訓練というと、学校、会社で定期的に実施する防災訓練、避難訓練を思い浮かべるだろう。正直なところ、緊張感に欠けた行動をとってしまった経験をお持ちのかたも少なくないかもしれない。

そのような課題を解決すべく、いまではVRゴーグルを装着して火災、地震、洪水などをリアルに表現した訓練サービスを提供する企業も存在する。

その防災訓練、避難訓練の紹介は別の機会にするとして、今回は、レスキューや救助などの緊迫した状況を再現するために最新テクノロジーを取り入れたサービスを提供しているBluedropについて紹介したいと思う。

進化したレスキューの訓練とは?

Bluedropはカナダの企業で、レスキューの訓練シミュレータを提供する。中でも今回は、救助用のヘリコプターからロープを垂らしたホイスト救助用のシミュレータにフォーカスしたいと思う。

まず、ホイストについて説明したい。ホイストとは、救助用のヘリコプターから隊員や救助用のカゴなどを吊り下げて、水上、地上に降ろして要救助者を吊り上げてヘリコプター内に収容する装置のことだ。

この一連の訓練を実施してくれるシミュレータが、「Hoist Mission Training System (HMTS)」。下の写真が訓練シミュレータの外観だ。赤いヘルメットを装着した人物が確認できるだろうか。彼は訓練者で、VRゴーグルとグローブをつけた状態で訓練を受ける。また、訓練状況を管理したり、的確な訓練が実施できているかなどの確認など、統括している人物も確認できる。

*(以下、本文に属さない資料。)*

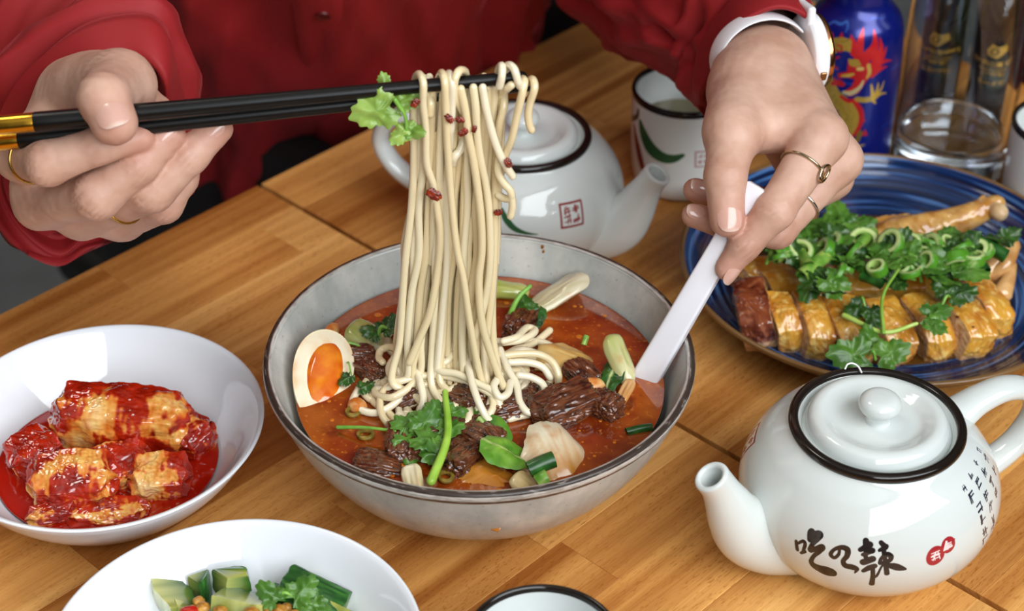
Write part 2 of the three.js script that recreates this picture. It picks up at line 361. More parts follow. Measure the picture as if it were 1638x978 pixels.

  • BluedropのHMTS(出典:Bluedrop)

    BluedropのHMTS(出典:Bluedrop)

では、実際にどのように訓練するのだろうか。訓練者は、下の写真のように、空中にホバリングしているヘリコプターの内部で、身を乗り出してケーブルを握りながら、ホイスト救助をシミュレートしている。この握ったケーブルが動く。この動きは、実際にヘリコプターの動きや風などによる揺れを模擬していて、訓練者に対してリアリティーのある張力や触覚を生み出しているという。

  • HMTSでの訓練風景(出典:Bluedrop)

    HMTSでの訓練風景(出典:Bluedrop)

VRには、水上または地上から救助カゴの様子が映っている。VRを覗き、握ったケーブルの位置を的確にしながら、救助カゴを引き揚げるなどする。

救助カゴの種類も変更でき、また、雨、雪、風などの天候や昼や夜といった状況も選択することが可能だ。つまりさまざまな状況下での訓練が可能なのだ。

HMTSは、Bluedropに設置されているため、訓練者はBluedropに赴いて訓練を受けることになるのだが、この点の課題に対してもBluedropは「Portable HMTS」という可搬型のシミュレータを開発し、遠方へと趣き訓練サービスを提供しているという。なお、このHMTSは、オランダのVRに強みを持つスタートアップであるManusと連携しているようだ。

  • HMTSでVRに映っている映像の様子(出典:Bluedrop)

    HMTSでVRに映っている映像の様子(出典:Bluedrop)

実際にVRで映し出されるような救助シーンの機会は限られるだろう。つまり熟練した救助隊員でもなんども経験した状況ではないと考える。これはこれで事故がないということでよいことだが、このように多くの経験がなくても、数が少ない機会であっても、確実に命を救わなければならない大変な任務。このHMTSを活用すれば、緊張感と臨場感を持って的確な訓練を受けることができる、多くの訓練機会を得られ従来と比べて訓練のコストパフォーマンスは良くなる、などの多大なメリットがあるのは確かだろう。

いかがだっただろうか。今回はBluedropのホイスト救助訓練シミュレータについて紹介した。

他にも訓練において環境を再現するのが困難で、コスト高になるようなケースはたくさんあるだろう。このようなケースには、VRを活用したシミュレータは主流となっていく印象がある。

また、皆さんの日々の仕事、生活、プライベートにおいて何度も何度もイメージトレーニングしている、そのようなシーンがVRを活用したリアリティーのある“訓練”になるサービスも未来ではあると感じる。